WORKING DATA:
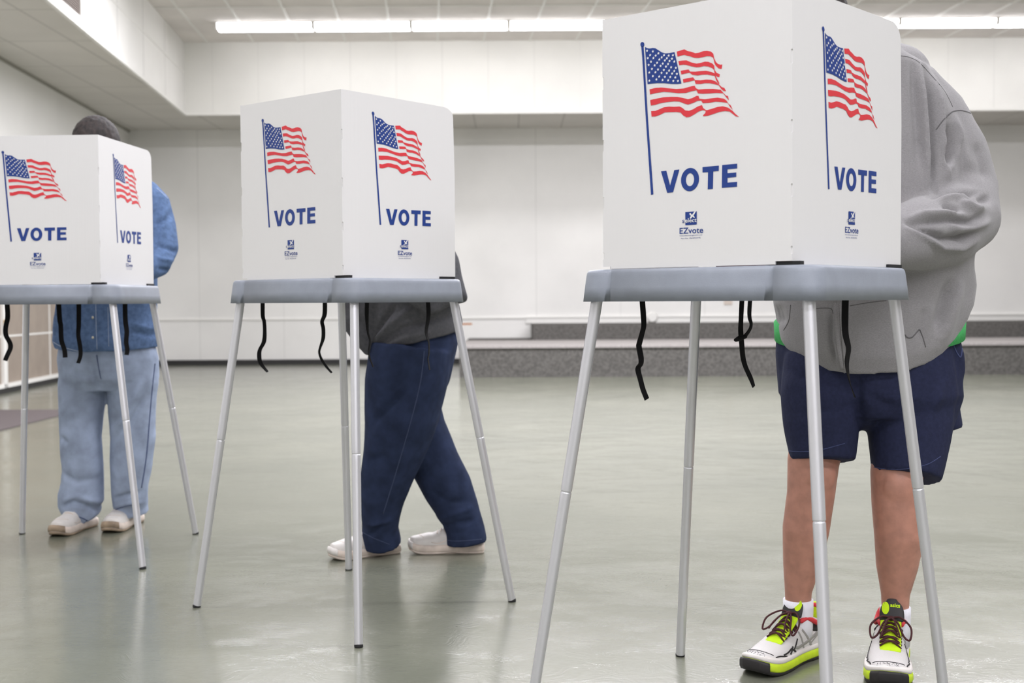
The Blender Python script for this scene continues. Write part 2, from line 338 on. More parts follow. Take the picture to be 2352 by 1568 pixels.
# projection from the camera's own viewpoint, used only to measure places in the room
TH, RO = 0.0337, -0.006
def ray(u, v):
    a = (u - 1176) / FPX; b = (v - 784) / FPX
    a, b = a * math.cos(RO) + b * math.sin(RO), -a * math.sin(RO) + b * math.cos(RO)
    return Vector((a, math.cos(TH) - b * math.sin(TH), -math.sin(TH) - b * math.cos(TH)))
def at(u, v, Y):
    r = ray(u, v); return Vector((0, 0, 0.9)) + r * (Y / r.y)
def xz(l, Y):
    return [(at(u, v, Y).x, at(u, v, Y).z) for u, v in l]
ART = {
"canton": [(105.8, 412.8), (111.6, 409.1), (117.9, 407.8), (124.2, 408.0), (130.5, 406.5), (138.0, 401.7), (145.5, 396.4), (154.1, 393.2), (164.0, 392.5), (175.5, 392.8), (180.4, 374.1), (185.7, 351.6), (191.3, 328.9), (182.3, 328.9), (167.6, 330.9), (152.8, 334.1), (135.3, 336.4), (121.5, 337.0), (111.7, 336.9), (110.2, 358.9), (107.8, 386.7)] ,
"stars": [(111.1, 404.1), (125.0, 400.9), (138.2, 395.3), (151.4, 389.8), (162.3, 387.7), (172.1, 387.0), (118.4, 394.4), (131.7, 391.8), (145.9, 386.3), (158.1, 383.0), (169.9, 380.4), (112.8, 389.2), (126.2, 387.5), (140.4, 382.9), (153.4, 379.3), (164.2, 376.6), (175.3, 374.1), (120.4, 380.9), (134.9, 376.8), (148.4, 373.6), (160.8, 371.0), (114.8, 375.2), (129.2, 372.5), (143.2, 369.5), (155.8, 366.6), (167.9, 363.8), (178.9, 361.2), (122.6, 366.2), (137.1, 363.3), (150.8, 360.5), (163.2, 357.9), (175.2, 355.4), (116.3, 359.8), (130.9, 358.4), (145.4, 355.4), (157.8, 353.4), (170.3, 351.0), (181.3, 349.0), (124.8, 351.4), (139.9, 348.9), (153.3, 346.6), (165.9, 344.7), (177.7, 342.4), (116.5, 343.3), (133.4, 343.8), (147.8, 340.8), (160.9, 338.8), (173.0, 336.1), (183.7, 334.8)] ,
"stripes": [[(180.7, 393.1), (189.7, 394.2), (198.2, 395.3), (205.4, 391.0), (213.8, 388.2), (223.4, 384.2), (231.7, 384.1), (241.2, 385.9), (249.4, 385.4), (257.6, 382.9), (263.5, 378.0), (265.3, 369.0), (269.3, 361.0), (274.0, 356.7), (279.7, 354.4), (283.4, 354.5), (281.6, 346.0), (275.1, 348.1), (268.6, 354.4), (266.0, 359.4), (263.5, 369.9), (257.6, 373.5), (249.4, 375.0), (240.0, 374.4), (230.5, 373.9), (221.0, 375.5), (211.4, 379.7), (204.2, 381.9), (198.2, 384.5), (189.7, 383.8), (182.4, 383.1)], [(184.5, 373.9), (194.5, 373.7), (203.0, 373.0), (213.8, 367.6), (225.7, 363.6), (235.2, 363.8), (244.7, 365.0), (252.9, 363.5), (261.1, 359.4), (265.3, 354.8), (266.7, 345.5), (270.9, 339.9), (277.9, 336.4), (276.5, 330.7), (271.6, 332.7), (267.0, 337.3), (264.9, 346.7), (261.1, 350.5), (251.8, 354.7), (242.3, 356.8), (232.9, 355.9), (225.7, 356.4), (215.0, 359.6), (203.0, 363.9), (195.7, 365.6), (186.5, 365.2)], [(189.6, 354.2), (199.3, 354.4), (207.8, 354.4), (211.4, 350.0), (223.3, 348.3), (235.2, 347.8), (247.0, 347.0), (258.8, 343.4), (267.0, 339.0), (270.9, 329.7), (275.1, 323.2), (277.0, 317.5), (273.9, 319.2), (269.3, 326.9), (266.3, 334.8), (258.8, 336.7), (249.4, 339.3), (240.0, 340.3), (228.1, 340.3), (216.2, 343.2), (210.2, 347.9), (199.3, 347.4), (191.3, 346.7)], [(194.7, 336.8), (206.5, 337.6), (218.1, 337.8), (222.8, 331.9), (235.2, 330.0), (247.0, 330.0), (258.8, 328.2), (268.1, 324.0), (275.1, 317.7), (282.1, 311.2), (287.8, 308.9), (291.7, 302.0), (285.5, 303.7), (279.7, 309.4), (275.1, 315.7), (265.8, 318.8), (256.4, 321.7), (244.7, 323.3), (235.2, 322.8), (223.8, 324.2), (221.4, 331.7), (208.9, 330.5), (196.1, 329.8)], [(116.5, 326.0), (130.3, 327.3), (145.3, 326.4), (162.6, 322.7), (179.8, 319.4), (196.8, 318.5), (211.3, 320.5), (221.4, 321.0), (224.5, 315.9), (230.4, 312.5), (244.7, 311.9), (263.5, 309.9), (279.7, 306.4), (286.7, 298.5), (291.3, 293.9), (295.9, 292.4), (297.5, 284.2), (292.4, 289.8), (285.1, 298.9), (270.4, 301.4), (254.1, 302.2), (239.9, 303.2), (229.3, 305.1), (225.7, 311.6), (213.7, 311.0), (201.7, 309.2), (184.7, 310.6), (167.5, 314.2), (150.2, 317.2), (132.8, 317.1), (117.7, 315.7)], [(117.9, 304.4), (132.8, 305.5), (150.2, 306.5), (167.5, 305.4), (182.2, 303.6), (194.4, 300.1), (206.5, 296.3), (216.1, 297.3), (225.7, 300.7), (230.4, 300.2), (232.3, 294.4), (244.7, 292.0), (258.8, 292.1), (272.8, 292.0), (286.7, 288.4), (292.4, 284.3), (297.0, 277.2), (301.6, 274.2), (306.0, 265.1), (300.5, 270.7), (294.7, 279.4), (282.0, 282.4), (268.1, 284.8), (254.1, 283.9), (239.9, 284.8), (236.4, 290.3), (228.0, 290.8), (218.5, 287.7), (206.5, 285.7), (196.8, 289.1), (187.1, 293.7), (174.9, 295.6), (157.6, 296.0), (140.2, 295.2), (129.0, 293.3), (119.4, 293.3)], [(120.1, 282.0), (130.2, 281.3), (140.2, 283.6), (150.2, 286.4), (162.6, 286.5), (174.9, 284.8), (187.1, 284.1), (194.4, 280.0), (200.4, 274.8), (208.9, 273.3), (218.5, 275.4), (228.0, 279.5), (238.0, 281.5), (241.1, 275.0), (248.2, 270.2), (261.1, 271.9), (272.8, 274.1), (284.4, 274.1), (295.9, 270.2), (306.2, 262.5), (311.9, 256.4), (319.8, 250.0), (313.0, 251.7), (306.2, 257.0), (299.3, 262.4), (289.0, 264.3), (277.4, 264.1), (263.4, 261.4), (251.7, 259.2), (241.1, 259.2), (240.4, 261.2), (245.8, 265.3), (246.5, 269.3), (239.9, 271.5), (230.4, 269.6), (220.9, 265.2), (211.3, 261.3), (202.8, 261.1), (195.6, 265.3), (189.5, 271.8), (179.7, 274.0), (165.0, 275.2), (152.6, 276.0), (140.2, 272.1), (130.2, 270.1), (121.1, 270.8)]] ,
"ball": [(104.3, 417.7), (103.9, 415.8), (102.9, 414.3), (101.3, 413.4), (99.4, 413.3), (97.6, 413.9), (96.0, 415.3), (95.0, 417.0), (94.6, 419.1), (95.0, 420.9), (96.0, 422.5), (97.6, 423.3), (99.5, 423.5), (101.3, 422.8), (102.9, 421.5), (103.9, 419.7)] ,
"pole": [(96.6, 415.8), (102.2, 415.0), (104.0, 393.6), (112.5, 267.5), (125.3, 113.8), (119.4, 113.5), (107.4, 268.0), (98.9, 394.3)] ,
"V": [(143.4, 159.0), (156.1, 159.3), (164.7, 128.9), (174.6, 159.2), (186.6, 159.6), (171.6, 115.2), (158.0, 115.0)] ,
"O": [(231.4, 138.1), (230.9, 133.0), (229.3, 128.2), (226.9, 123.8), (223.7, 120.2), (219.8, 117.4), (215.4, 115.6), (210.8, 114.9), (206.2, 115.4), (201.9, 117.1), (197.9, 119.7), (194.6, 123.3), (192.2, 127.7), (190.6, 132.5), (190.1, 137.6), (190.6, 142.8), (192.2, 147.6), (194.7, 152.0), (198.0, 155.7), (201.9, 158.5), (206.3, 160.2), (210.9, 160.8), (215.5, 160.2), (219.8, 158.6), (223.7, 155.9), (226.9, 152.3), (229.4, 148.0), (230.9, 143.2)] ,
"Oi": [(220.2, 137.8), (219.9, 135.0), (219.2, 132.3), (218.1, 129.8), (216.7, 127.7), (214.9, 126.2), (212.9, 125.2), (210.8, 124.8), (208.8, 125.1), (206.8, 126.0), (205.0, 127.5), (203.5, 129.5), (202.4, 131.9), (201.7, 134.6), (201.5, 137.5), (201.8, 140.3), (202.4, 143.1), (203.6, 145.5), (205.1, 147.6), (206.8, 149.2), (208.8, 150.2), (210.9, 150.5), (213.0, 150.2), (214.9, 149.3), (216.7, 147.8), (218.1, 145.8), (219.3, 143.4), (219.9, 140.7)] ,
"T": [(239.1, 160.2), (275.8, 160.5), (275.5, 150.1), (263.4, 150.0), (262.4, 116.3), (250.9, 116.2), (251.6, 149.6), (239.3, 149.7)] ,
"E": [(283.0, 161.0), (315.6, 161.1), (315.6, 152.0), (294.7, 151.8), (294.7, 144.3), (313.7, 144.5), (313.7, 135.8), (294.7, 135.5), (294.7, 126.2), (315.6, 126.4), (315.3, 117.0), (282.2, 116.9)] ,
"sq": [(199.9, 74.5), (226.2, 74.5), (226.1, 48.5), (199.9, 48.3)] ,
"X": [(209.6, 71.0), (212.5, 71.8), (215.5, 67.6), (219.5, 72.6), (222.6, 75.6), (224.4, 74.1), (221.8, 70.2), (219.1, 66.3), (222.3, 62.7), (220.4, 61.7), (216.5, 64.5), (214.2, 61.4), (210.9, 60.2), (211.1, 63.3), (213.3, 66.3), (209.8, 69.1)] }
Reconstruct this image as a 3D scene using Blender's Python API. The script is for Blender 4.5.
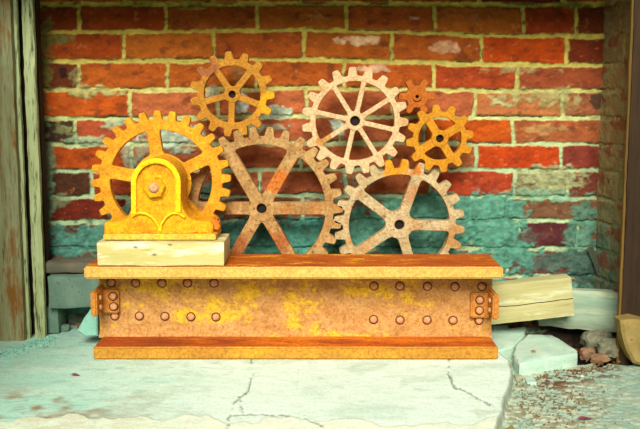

AIM OF THE TASK: Pull out every line of the records that includes the string "from".

RESPONSE:
The Blender Python script for this scene continues. Write part 2, from line 338 on. More parts follow. Take the picture to be 2352 by 1568 pixels.
# projection from the camera's own viewpoint, used only to measure places in the room